Law & the Courts

Violent Crime Skyrockets in Cities after Court-Ordered Policing Changes, Analysis Shows

NYPD crime scene markers in the street near the scene of a shooting in Brooklyn, N.Y., July 13, 2020. (Shannon Stapleton/Reuters)

More than half of all police agencies in federally court-ordered reform agreements saw a surge in violent crime immediately, suggesting there can be unintended consequences to police reform demanded by progressives in the wake of the death of George Floyd, according to a new report.

Seven out of 12 agencies under consent decrees since 2012 saw a rise in violent crime rates in two years compared to the two years before entering the consent decrees, according to FBI and Justice Department data reviewed by Axios.

Los Angeles County saw a 61 percent increase in its violent crime rate after enacting a consent decree with the Los Angeles County Sheriff’s Department, while Albuquerque, N.M, experienced a 36 percent increase in violent crime — up from a 30-year low recorded before the city entered into a consent decree.

Similarly, the progressive-haven Seattle saw violent crime rise by 27 percent.

However, the report adds that municipalities with fewer than 50,000 people saw violent crime decrease following consent decrees, including Ferguson, Mo.; Warren, Ohio; and East Haven, Conn.

Criminal justice scholars told Axios “no one knows” why violent crime rates jump after departments enter into consent decrees.

Stephen Rushin, associate professor of law at Loyola University Chicago, said only anecdotal evidence exists that suggests disruptions in department leadership or changes in tactics can contribute to the rise in crime. Yet Rushin said his study into 31 cities that operated under federal oversight from 1994 to 2016 showed short-term increases in crime followed by a decline.
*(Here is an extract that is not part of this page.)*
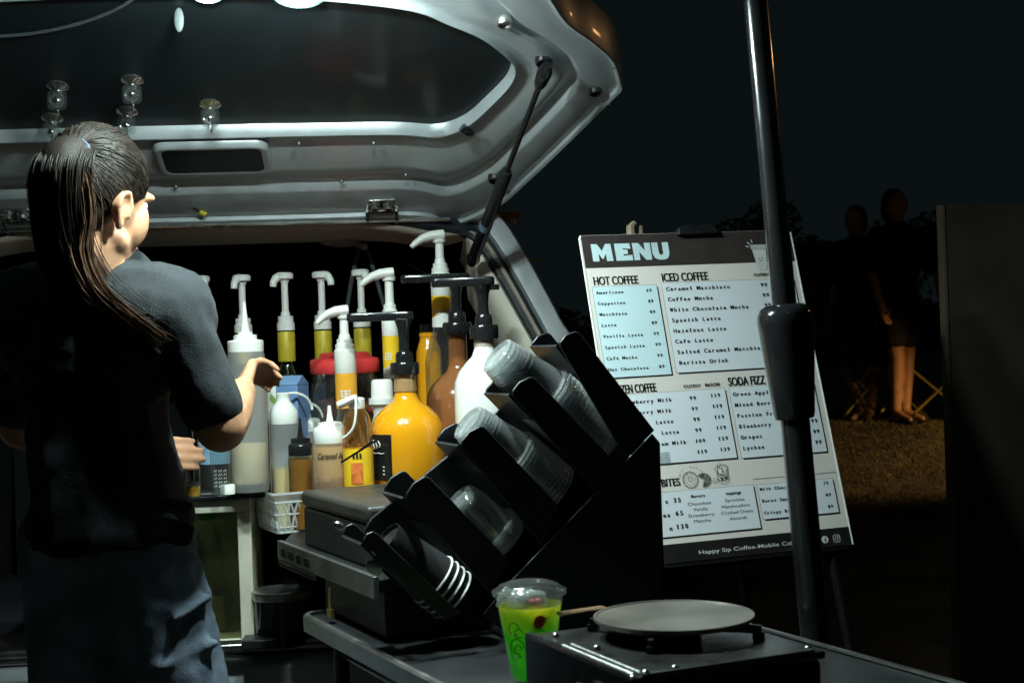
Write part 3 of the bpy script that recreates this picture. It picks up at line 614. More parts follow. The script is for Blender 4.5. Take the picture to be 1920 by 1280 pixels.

The analysis comes one month after Attorney General Merrick Garland announced that the Department of Justice would begin “pattern of practice” investigations into the Minneapolis and Louisville police departments in the wake of the deaths of George Floyd and Breonna Taylor. At the conclusion of the probes, both cities could be forced into consent decrees to overhaul their departments.